The Slatest

MTA Says They Didn’t Have A Choice But To Run Nazi Insignia on Subway. Not True.

Nazi signs on the subway? Yeesh, MTA.

Photo courtesy of Ann Toback

New York’s Metropolitan Transportation Authority would like to welcome one and all to a dystopian alternate history in which the Axis powers of Nazi Germany and Imperial Japan control America’s subways and put up spiffy and horrible insignias everywhere. Amazon is hoping to advertise for its upcoming series The Man In The High Castle, which imagines what America would look like if we had lost World War II, with Nazi Reichsadler eagle signs and Japanese imperial flags all over a Shuttle train.

The ads definitely convey the idea of the show in a way that is attracting attention. But this may be the exception to the rule that all publicity is good. “I shouldn’t have to sit staring at a Nazi insignia on my way to work,” the executive director of Jewish identity and social group the Workmen’s Circle, Ann Toback, told the Gothamist.

As a colleague said, it’s difficult to think of an ad campaign more obviously inappropriate than a promotional Nazi train.

An MTA spokesman defended allowing the advertising, which is set to run on a single shuttle train from November 15 through December 14. “[Our] updated standards prohibit political advertisements.
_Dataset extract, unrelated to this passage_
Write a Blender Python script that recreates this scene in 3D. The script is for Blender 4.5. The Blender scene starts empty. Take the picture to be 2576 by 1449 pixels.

Unless you’re saying that you believe Amazon is advocating for a Nazi takeover of the United States, then it meets the standards. They’re advertising a show,” Adam Lisberg told the Gothamist.

The MTA appears to be hiding behind its revised April 2015 advertising policy, which blocked all political advertising in order to avoid being obliged to run controversial and sometimes hateful political speech on First Amendment grounds. That new policy, the MTA now seems to saying, would not have prohibited this ad because it’s not political. “I’m not trying to be cute. Despite your, or my, or anyone’s feelings about a particular ad, we have to be guided by the ad standards we put forward,” Lisberg said.

The thing is that these ads—which could be seen as offensive to Jews or to New Yorkers who had families brutalized by Imperial Japan’s own pretty horrible war machine—seem like they could well have been prohibited had the MTA merely decided to block them. In announcing the new regulations in April, the MTA said they were meant to maintain “a safe and welcoming environment for all MTA employees and customers.”

Looking good.

Photo courtesy of Ann Toback

The rules also said the MTA had the ability to control what advertising it would allow and listed prohibited content. One of those prohibitions includes the following:

[Ads that contain] material that demeans or disparages an individual or group of individuals. For purposes of determining whether an advertisement contains such material, the MTA will determine whether a reasonably prudent person, knowledgeable of the MTA’s ridership and using prevailing community standards, would believe that the advertisement contains material that is abusive to, or debases the dignity of, an individual or group of individuals.

Whether you think a reasonably prudent person might consider a train full of Nazi Reichsadler eagles to be demeaning or disparaging, it is a judgment call. And it’s one the MTA could have almost certainly decided the other way without a legal threat from Amazon had they wanted.

Either way, maybe the MTA should consider implementing some policies prohibiting advertising that is in insanely awful taste. And Amazon might want to rethink its promotional strategies.

Update, Nov. 24, 2015, 5:20 p.m.: Amazon has decided to pull the ad.